Opinion
Argued March 26, 1996
Decided May 2, 1996
Appeal from the Appellate Division of the Supreme Court in the First Judicial Department, Marjory D. Fields, J.
Kenneth Rabb, New York City, and Jane M. Spinak for appellant.
Paul A. Crotty, Corporation Counsel of New York City (Elizabeth S. Natrella and Pamela Seider Dolgow of counsel), for respondent.
MEMORANDUM.
The order of the Appellate Division should be affirmed, without costs.
On July 18, 1993, appellant was arrested by Officer Gogarty and his partner, Officer Fallon, after Officer Fallon recovered a gun from the waistband of appellant's pants. Respondent presentment agency filed a petition in Family Court charging appellant, then 13 years old, with the commission of acts which would have constituted the crimes of criminal possession of a weapon in the second, third, and fourth degrees if committed by an adult. Appellant made a motion to suppress the gun and a pretrial suppression hearing was held.
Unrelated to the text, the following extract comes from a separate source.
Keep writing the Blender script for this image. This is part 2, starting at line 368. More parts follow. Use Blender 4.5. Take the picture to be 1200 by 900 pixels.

At the hearing, Officer Gogarty testified that he and Officer Fallon were on routine patrol in their car when they heard the radio dispatcher announce that a Hispanic male, wearing a sun visor, red shirt and black pants had a gun in his waist. Officer Fallon drove to the specified location and was slowing the car to a stop when Officer Gogarty remarked that a person fitting the description just broadcast (later identified as appellant) was standing in front of the building. Both officers exited from their vehicle and approached appellant from opposite sides.
Officer Gogarty was approximately 15 to 20 feet away from appellant when he saw a bulge at the waistband of appellant's pants. He continued to walk briskly toward defendant, as did Officer Fallon. When Officer Fallon reached appellant, approximately one foot ahead of Officer Gogarty, he reached directly into appellant's waistband and pulled out a gun. Officer Gogarty did not tell his partner that he had seen a bulge at appellant's waist before Officer Fallon recovered the gun, and Officer Fallon did not testify at the suppression hearing.
Appellant's motion to suppress the gun was denied and after a fact-finding hearing, Family Court adjudicated appellant a juvenile delinquent, concluding that appellant committed an act which would constitute criminal possession of a weapon in fourth degree if he were an adult. Appellant was placed under the supervision of the Department of Probation for one year.
Appellant argues that the Appellate Division erred by inferring that Officer Fallon observed a bulge at appellant's waist because Officer Gogarty did not communicate to his partner that he had seen a bulge, and Officer Fallon did not testify at the suppression hearing. We disagree. Since Officer Fallon heard the same radio dispatch as Officer Gogarty and was in the same position to observe what Officer Gogarty perceived, an inference that Officer Fallon saw the same bulge which Officer Gogarty testified he had observed was reasonable as a matter of law ( compare, People v Mims, 88 N.Y.2d 99 [decided today]).
As the record supports the Appellate Division's determination that Officer Fallon acted reasonably in seizing the gun, the Appellate Division order should be affirmed.
Chief Judge KAYE and Judges SIMONS, TITONE, BELLACOSA, SMITH, LEVINE and CIPARICK concur.
Order affirmed, without costs, in a memorandum.